§ **Exercise objective**: Set the lines down again exactly, first line through the line that contains "COL = scn.collection", with no pictures.

§ **Material provided**:
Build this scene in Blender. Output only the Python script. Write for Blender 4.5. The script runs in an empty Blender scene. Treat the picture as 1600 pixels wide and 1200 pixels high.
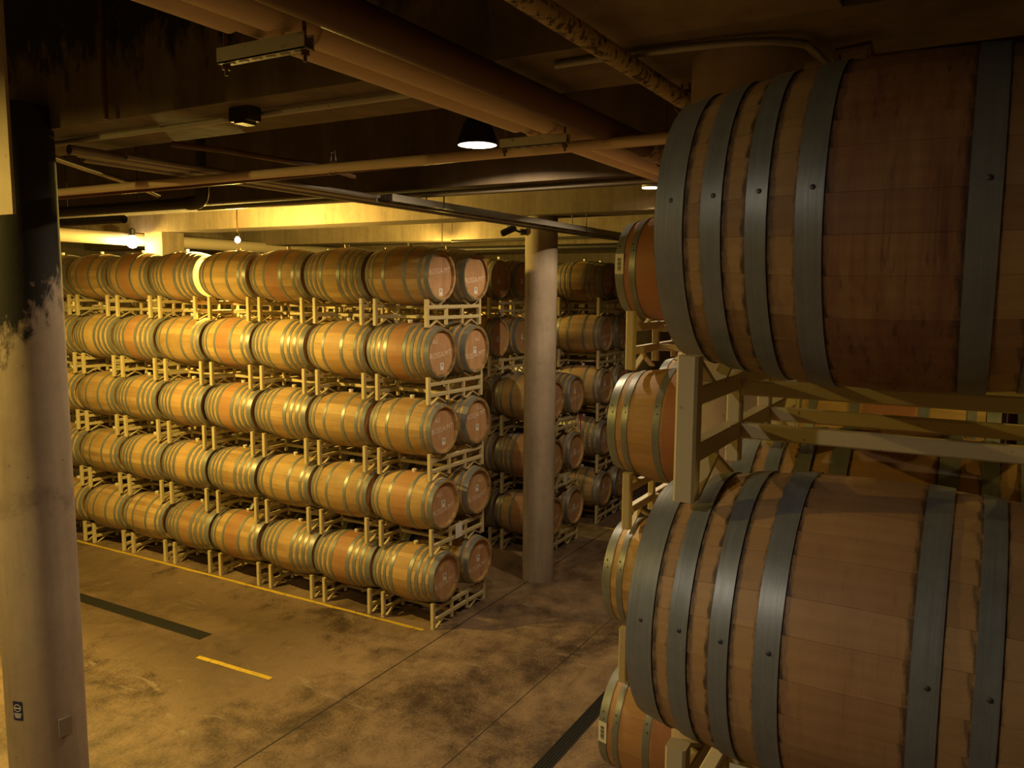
import bpy, math, random
from mathutils import Vector, Matrix
PI = math.pi
scn = bpy.context.scene
COL = scn.collection

# ------------------------------------------------------------------ camera
YAW, PITCH, ROLL, F = 0.5177, 0.114, 0.007, 1275.46
cd = bpy.data.cameras.new('camera')
cd.sensor_width = 36.0
cd.lens = F / 1600 * 36.0
cd.clip_start = 0.05
cam = bpy.data.objects.new('camera', cd)
COL.objects.link(cam)
fw = Vector((math.cos(YAW) * math.cos(PITCH), math.sin(YAW) * math.cos(PITCH), -math.sin(PITCH)))
rt = Vector((math.sin(YAW), -math.cos(YAW), 0))
up = rt.cross(fw)
r2 = math.cos(ROLL) * rt + math.sin(ROLL) * up
u2 = -math.sin(ROLL) * rt + math.cos(ROLL) * up
M = Matrix((r2, u2, -fw)).transposed().to_4x4()
M.translation = Vector((0, 0, 3.955))
cam.matrix_world = M
scn.camera = cam
scn.cycles.max_bounces = 6
scn.cycles.diffuse_bounces = 4

# ------------------------------------------------------------------ world, exposure
w = bpy.data.worlds.new('cellar_dark')
w.use_nodes = True
w.node_tree.nodes['Background'].inputs[0].default_value = (0.02, 0.012, 0.006, 1)
w.node_tree.nodes['Background'].inputs[1].default_value = 0.02
scn.world = w
vs = scn.view_settings
vs.view_transform = 'Standard'
vs.look = 'None'
vs.exposure = 0.0
vs.gamma = 1.0
vs.use_curve_mapping = False

# lamp powers (watts) and colours, tuned here; the lamps themselves are built further down
AMBER = (1.0, 0.68, 0.14)
WARM = (1.0, 0.77, 0.47)
POWER = dict(front=1200, column=330, rear=650, far=160, pendant=170, box=170, walkway=155, back=160, side=60)

# ------------------------------------------------------------------ node helpers
def new_mat(name):
    m = bpy.data.materials.new(name)
    m.use_nodes = True
    nt = m.node_tree
    return m, nt, nt.nodes['Principled BSDF']

def nd(nt, t, **kw):
    n = nt.nodes.new(t)
    for k, v in kw.items():
        if k == 'i':
            for kk, vv in v.items():
                n.inputs[kk].default_value = vv
        else:
            setattr(n, k, v)
    return n

def lk(nt, a, b):
    nt.links.new(a, b)

def math_n(nt, op, a, b=None, clamp=False):
    n = nt.nodes.new('ShaderNodeMath'); n.operation = op; n.use_clamp = clamp
    for i, v in enumerate((a, b)):
        if v is None: continue
        if isinstance(v, (int, float)): n.inputs[i].default_value = v
        else: nt.links.new(v, n.inputs[i])
    return n.outputs[0]

def mix_n(nt, fac, a, b, mode='MIX'):
    n = nt.nodes.new('ShaderNodeMix'); n.data_type = 'RGBA'; n.blend_type = mode; n.clamp_factor = True
    if isinstance(fac, (int, float)): n.inputs[0].default_value = fac
    else: nt.links.new(fac, n.inputs[0])
    for idx, v in ((6, a), (7, b)):
        if isinstance(v, tuple): n.inputs[idx].default_value = (*v, 1) if len(v) == 3 else v
        else: nt.links.new(v, n.inputs[idx])
    return n.outputs[2]

def ramp_n(nt, fac, stops, interp='LINEAR'):
    n = nt.nodes.new('ShaderNodeValToRGB'); cr = n.color_ramp; cr.interpolation = interp
    while len(cr.elements) < len(stops): cr.elements.new(0.5)
    for e, (p, c) in zip(cr.elements, stops):
        e.position = p
        e.color = (c, c, c, 1) if isinstance(c, (int, float)) else (*c, 1)
    nt.links.new(fac, n.inputs[0])
    return n.outputs[0]

def noise_n(nt, vec, scale, detail=4, rough=0.55, dist=0.0):
    n = nt.nodes.new('ShaderNodeTexNoise')
    n.inputs['Scale'].default_value = scale; n.inputs['Detail'].default_value = detail
    n.inputs['Roughness'].default_value = rough; n.inputs['Distortion'].default_value = dist
    if vec is not None: nt.links.new(vec, n.inputs['Vector'])
    return n.outputs['Fac']

def scale_v(nt, vec, s):
    n = nt.nodes.new('ShaderNodeMapping'); n.inputs['Scale'].default_value = s
    nt.links.new(vec, n.inputs['Vector'])
    return n.outputs[0]

def bump_n(nt, bsdf, h, strength, dist=0.01):
    b = nt.nodes.new('ShaderNodeBump'); b.inputs['Strength'].default_value = strength
    b.inputs['Distance'].default_value = dist
    nt.links.new(h, b.inputs['Height']); nt.links.new(b.outputs[0], bsdf.inputs['Normal'])

def obj_attr(nt, name):
    n = nt.nodes.new('ShaderNodeAttribute'); n.attribute_type = 'OBJECT'; n.attribute_name = name
    return n.outputs['Fac']

# ------------------------------------------------------------------ materials
HOOPS4 = [(0.380, 0.443), (0.300, 0.342), (0.212, 0.252), (0.112, 0.160)]
HOOPS3 = [(0.390, 0.443), (0.315, 0.352), (0.125, 0.165)]

def oak_material(name, light, dark):
    m, nt, b = new_mat(name)
    tc = nt.nodes.new('ShaderNodeTexCoord')
    geo = nt.nodes.new('ShaderNodeNewGeometry')
    inf = nt.nodes.new('ShaderNodeObjectInfo')
    sep = nt.nodes.new('ShaderNodeSeparateXYZ'); lk(nt, tc.outputs['Object'], sep.inputs[0])
    yabs = math_n(nt, 'ABSOLUTE', sep.outputs[1])
    at = nt.nodes.new('ShaderNodeAttribute'); at.attribute_name = 'stave_tone'
    tone = math_n(nt, 'ADD', at.outputs['Fac'], obj_attr(nt, 'tone'))
    grain = noise_n(nt, scale_v(nt, tc.outputs['Object'], (60, 3, 60)), 1.0, 5, 0.6)
    blot = noise_n(nt, geo.outputs['Position'], 5.0, 4, 0.6)
    v = math_n(nt, 'ADD', math_n(nt, 'MULTIPLY', tone, 0.55), math_n(nt, 'MULTIPLY', math_n(nt, 'SUBTRACT', grain, 0.15), 0.75))
    v = math_n(nt, 'ADD', v, math_n(nt, 'MULTIPLY', math_n(nt, 'SUBTRACT', blot, 0.5), 0.6))
    base = mix_n(nt, v, dark, light)
    # wine stain round the bung band, its own irregular outline, drips down the bilge
    stv = obj_attr(nt, 'stain')
    drip = noise_n(nt, scale_v(nt, geo.outputs['Position'], (9, 26, 1.6)), 1.0, 4, 0.65)
    band = ramp_n(nt, yabs, [(0.0, 1.0), (0.10, 0.9), (0.118, 0.55), (0.20, 0.0)])
    st = math_n(nt, 'MULTIPLY', band, math_n(nt, 'ADD', 0.55, math_n(nt, 'MULTIPLY', math_n(nt, 'SUBTRACT', drip, 0.5), 1.8)), True)
    st = math_n(nt, 'MULTIPLY', st, stv, True)
    base = mix_n(nt, st, base, (0.115, 0.030, 0.022))
    ln = noise_n(nt, scale_v(nt, geo.outputs['Position'], (30, 75, 2.0)), 1.0, 3, 0.6)
    ln = math_n(nt, 'MULTIPLY', math_n(nt, 'MULTIPLY', math_n(nt, 'SUBTRACT', ln, 0.57), 9.0, True), math_n(nt, 'MULTIPLY', band, stv), True)
    base = mix_n(nt, math_n(nt, 'MULTIPLY', ln, 0.7), base, (0.03, 0.012, 0.010))
    # pink wash between the bilge hoops
    pk = math_n(nt, 'MULTIPLY', ramp_n(nt, yabs, [(0.0, 1.0), (0.108, 1.0), (0.118, 0.0), (1.0, 0.0)]), obj_attr(nt, 'pink'), True)
    base = mix_n(nt, pk, base, (0.34, 0.125, 0.06))
    bl2 = math_n(nt, 'MULTIPLY', math_n(nt, 'ADD', 0.5, blot), obj_attr(nt, 'blush'), True)
    base = mix_n(nt, bl2, base, (0.40, 0.175, 0.10))
    # blackened wood along the hoop edges
    stops = [(0.0, 0.0)]
    for a, c in sorted(HOOPS4):
        stops += [(a - 0.030, 0.0), (a, 1.0), (c, 1.0), (c + 0.019, 0.0)]
    edge = ramp_n(nt, yabs, stops[:-1])
    en = noise_n(nt, scale_v(nt, tc.outputs['Object'], (8, 30, 8)), 1.0, 6, 0.75)
    eg = math_n(nt, 'ADD', edge, math_n(nt, 'MULTIPLY', math_n(nt, 'SUBTRACT', en, 0.5), 2.6))
    eg = math_n(nt, 'MULTIPLY', math_n(nt, 'SUBTRACT', eg, 0.62), 2.2, True)
    eg = math_n(nt, 'MULTIPLY', math_n(nt, 'MULTIPLY', eg, math_n(nt, 'GREATER_THAN', edge, 0.001)), math_n(nt, 'MULTIPLY', obj_attr(nt, 'edge'), 0.85), True)
    base = mix_n(nt, eg, base, (0.022, 0.017, 0.013))
    lk(nt, base, b.inputs['Base Color'])
    b.inputs['Roughness'].default_value = 0.55
    b.inputs['Specular IOR Level'].default_value = 0.35
    bump_n(nt, b, grain, 0.25, 0.004)
    return m

M_OAK = oak_material('oak_stave', (0.60, 0.40, 0.165), (0.25, 0.15, 0.058))

def head_material(name, light, dark):
    m, nt, b = new_mat(name)
    tc = nt.nodes.new('ShaderNodeTexCoord'); geo = nt.nodes.new('ShaderNodeNewGeometry')
    at = nt.nodes.new('ShaderNodeAttribute'); at.attribute_name = 'stave_tone'
    g = noise_n(nt, scale_v(nt, tc.outputs['Object'], (50, 50, 4)), 1.0, 4)
    bl = noise_n(nt, geo.outputs['Position'], 7.0, 4, 0.65)
    v = math_n(nt, 'ADD', math_n(nt, 'MULTIPLY', at.outputs['Fac'], 0.4), math_n(nt, 'MULTIPLY', g, 0.45))
    v = math_n(nt, 'ADD', v, math_n(nt, 'MULTIPLY', math_n(nt, 'SUBTRACT', bl, 0.5), 0.9))
    c = mix_n(nt, v, dark, light)
    spot = math_n(nt, 'MULTIPLY', math_n(nt, 'SUBTRACT', noise_n(nt, geo.outputs['Position'], 16.0, 3, 0.6), 0.64), 9.0, True)
    c = mix_n(nt, math_n(nt, 'MULTIPLY', spot, 0.6), c, (0.15, 0.07, 0.035))
    lk(nt, c, b.inputs['Base Color']); b.inputs['Roughness'].default_value = 0.6
    return m
M_HEAD = head_material('oak_head', (0.64, 0.385, 0.20), (0.42, 0.22, 0.11))

def steel_material(name, c1, c2, rough, metal=0.85):
    m, nt, b = new_mat(name)
    tc = nt.nodes.new('ShaderNodeTexCoord'); geo = nt.nodes.new('ShaderNodeNewGeometry')
    n = noise_n(nt, geo.outputs['Position'], 22.0, 5, 0.65)
    n2 = noise_n(nt, scale_v(nt, tc.outputs['Object'], (3, 160, 3)), 1.0, 3, 0.6)
    v = math_n(nt, 'ADD', math_n(nt, 'MULTIPLY', n, 0.6), math_n(nt, 'MULTIPLY', n2, 0.5))
    lk(nt, mix_n(nt, v, c1, c2), b.inputs['Base Color'])
    b.inputs['Metallic'].default_value = metal
    lk(nt, math_n(nt, 'ADD', rough - 0.1, math_n(nt, 'MULTIPLY', n2, 0.2)), b.inputs['Roughness'])
    bump_n(nt, b, n2, 0.15, 0.002)
    return m
M_HOOP = steel_material('galvanized_hoop', (0.12, 0.13, 0.13), (0.32, 0.335, 0.33), 0.42, 0.35)
M_RIVET = steel_material('dark_rivet', (0.05, 0.05, 0.05), (0.12, 0.12, 0.12), 0.5)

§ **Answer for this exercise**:
Build this scene in Blender. Output only the Python script. Write for Blender 4.5. The script runs in an empty Blender scene. Treat the picture as 1600 pixels wide and 1200 pixels high.
import bpy, math, random
from mathutils import Vector, Matrix
PI = math.pi
scn = bpy.context.scene
COL = scn.collection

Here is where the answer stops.